Operating income for the Liquids Logistics segment increased by $44.9 million for the quarter ended March 31, 2025, compared to the quarter ended March 31, 2024. Operating income for the fourth quarter of Fiscal 2025 includes impairment losses of $23.2 million, compared to impairment losses of $69.3 million in the same period of the prior year. Excluding these amounts, operating income decreased by $1.1 million for the fourth quarter of Fiscal 2025. Margins for product sales (excluding the impact of derivatives) decreased by approximately $7.1 million, as butane margins declined due to a weak gasoline blending season and asphalt margins declined due to lower supply. Propane margins were essentially flat quarter over quarter. Expenses decreased during the fourth quarter of Fiscal 2025 due to lower commission expense and incentive compensation due to lower operating results.
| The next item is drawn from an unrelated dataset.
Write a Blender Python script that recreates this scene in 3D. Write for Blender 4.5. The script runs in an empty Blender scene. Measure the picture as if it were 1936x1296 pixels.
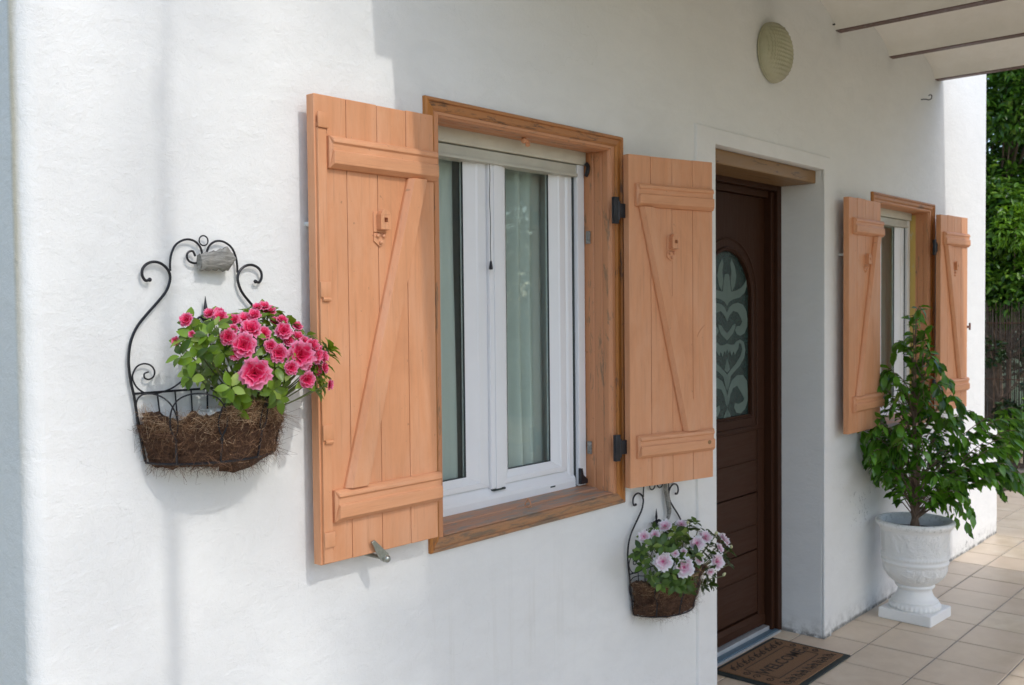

Capitalization and Liquidity

Total liquidity (cash plus available capacity on our asset-based revolving credit facility (“ABL Facility”)) was approximately $385.7 million as of March 31, 2025. On March 31, 2025, the borrowings under the ABL Facility were $109.0 million, compared to no borrowings under the ABL Facility at March 31, 2024. The ABL Facility was paid off with funds from asset sales on May 1, 2025.

As of March 31, 2025, the Partnership is in compliance with all of its debt covenants and has no significant current debt maturities before February 2029.